Who’ll be the First Player to Win $70m in Ranking Poker Tournaments?

Over the course of the last half-century, poker professionals the world over have battled to establish themselves as the best player on the planet. In the 1970s, the only way to prove this was by winning at the World Series of Poker, or in the biggest cash games in Texas. Through the 1980s and 1990s, the WSOP grew. With the advent of online games, poker has grown even more, and with that growth came The Hendon Mob.

How the Wild West Turned Tame

With each passing decade, new events and a broader acceptance of poker as a skill game rather than a gambling phenomenon have brought the greatest card game on Earth up from the backstairs or bar room pursuit above the surface into a profession respected the world over as a mindsport of aspiration.

The Hendon Mob, the brainchild of Barny Boatman, Joe Beevers, Ram Vaswani and Ross Boatman in the late 1990s, is a global database of poker results that has become the definitive way of measuring tournament poker success. Every ranking title is there and with online results added in, has become the de facto way to find out exactly who is at the top of the tree.

Over the past half-century, poker’s Wild West has become a civilized mindsport, as the early exuberance of a game populated by Texas men travelling the United States in pursuit of the next ‘big game’ gradually hunted down poker value in more and more serene ways. Today, poker has been played by 6% of the world’s population – and Bryn Kenney is the player who is at the top of The Hendon Mob’s All-Time Money List.

Here’s how the current top 10 stands:

The All-Time Money List (via The Hendon Mob) Top 10 at August 2024:
Place Player Country Winnings
1st Bryn Kenney United States $66,527,930
2nd Justin Bonomo United States $64,114,597
3rd Stephen Chidwick England $59,186,554
4th Jason Koon United States $58,018,908
5th Mikita Badziakouski Belarus $55,619,583
6th Dan Smith United States $55,080,565
7th Daniel Negreanu Canada $53,898,812
8th Isaac Haxton United States $49,139,984
9th Adrian Mateos Spain $48,736,108
10th Erik Seidel United States $46,908,875

Kenney and Bonomo

Ever since Bryn Kenney won the biggest prize in poker at the 2019 Triton Million for Charity event in London, he bagged the $20,563,324 top prize and the lead on the All-Time Money List. Since then, his duel with Justin Bonomo has been the dominant narrative at the summit of poker’s tournament winners. Bonomo has dominated years, so too Kenney, but in recent years, the pair have drawn closer as each high-profile victory edges them closer to the magic $70 million mark.

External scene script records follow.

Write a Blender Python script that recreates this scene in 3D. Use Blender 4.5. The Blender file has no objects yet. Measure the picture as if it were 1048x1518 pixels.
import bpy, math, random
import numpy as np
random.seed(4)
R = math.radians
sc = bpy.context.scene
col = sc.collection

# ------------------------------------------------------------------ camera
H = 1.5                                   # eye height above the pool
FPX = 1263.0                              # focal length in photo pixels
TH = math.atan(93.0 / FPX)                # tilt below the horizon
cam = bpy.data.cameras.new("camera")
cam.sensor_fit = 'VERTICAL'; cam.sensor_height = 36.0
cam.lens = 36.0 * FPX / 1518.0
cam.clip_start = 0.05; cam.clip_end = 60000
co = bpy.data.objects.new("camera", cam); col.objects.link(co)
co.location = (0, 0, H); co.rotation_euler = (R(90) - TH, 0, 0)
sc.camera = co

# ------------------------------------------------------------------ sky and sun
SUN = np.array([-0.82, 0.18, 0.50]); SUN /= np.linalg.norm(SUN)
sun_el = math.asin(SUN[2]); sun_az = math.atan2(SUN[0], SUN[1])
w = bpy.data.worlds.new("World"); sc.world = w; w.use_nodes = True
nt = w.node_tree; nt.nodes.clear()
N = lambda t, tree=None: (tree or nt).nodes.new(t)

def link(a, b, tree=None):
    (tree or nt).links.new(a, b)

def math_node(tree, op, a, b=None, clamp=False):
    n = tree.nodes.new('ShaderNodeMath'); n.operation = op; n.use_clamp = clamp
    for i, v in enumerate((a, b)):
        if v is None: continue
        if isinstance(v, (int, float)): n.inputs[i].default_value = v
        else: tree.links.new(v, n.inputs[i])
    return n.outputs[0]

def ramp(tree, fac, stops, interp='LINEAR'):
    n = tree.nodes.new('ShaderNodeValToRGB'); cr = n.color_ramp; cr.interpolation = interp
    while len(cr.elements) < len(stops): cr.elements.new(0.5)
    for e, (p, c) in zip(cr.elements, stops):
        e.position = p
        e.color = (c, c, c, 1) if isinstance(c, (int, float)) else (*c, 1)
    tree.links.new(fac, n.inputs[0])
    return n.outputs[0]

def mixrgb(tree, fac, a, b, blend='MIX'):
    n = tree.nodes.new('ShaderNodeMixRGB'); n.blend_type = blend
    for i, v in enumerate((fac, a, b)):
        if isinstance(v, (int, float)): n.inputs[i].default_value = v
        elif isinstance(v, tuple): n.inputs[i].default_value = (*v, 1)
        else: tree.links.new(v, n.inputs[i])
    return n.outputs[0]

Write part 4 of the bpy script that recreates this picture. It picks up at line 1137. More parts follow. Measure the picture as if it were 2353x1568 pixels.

Just this week, Kenney bagged another sizeable score to ease his lead at the top. Taking home $487,990 at the 2024 Seminole Hard Rock Poker Open in the $25,500 High Roller event, Kenney did a deal with Daniel Sepiol that meant heads-up wasn’t necessary. Kenney had an impressive 4:1 chip lead but was more than happy to sacrifice the chance to win even more in order to lock up victory.

Justin Bonomo has had a quieter 2024, cashing only seven times, with no result bigger than the $219,813 he won for coming 10th in the $100,000-entry Super High Roller event at the WSOP in Las Vegas. Bonomo, so used to winning tournaments, hasn’t won a ranking event since he took down the ninth event of the 2023 Poker Masters 11 months ago, and came second to Juan Dominguez in the €25,000 NLHE High Roller event in Monte Carlo in May of this year.

If Bonomo is out of form, could anyone else beat Kenney to the $70 million mark?

The Chasing Pack

Behind Kenney and Bonomo, British player Stephen Chidwick has proven his poker prowess in every arena the game has to offer. In fact, year after year, his fellow peers often vote him as the toughest opponent they face, so could the Kent-born superstar who now resides in Las Vegas with his young family, usurp both Bonomo and Kenney over the next few years?

As we’ve seen from recent results, Bonomo is trending below a million for winnings in 2024, so projecting forward at the current rate of return, he may take five years to reach $70 million. In the past five years, Chidwick, who currently has over $59m in winnings, has won over $11m in seven-figure scores alone. By the end of this decade, Chidwick is almost certain to have reached the $70m point of tournament earnings.

Behind the top three, Jason Koon ($58m), Mikita Badziakouski ($55.6m) and Dan Smith ($55m) all lurk. Kid Poker himself, a.k.a. Daniel Negreanu, sits just a little further back with $53.8m in live earnings, including over $1.1m he took home after winning his seventh WSOP bracelet in the $50,000-entry Poker Players Championship last summer. Others such as Isaac Haxton ($49.1m), Erik Seidel ($46.9m) and Phil Ivey ($46.3m) will be dangerous if they win the next huge buy-in event such as the million-dollar entry WSOP Paradise event in December.

With bigger and better poker events taking place each year, who’s your money on?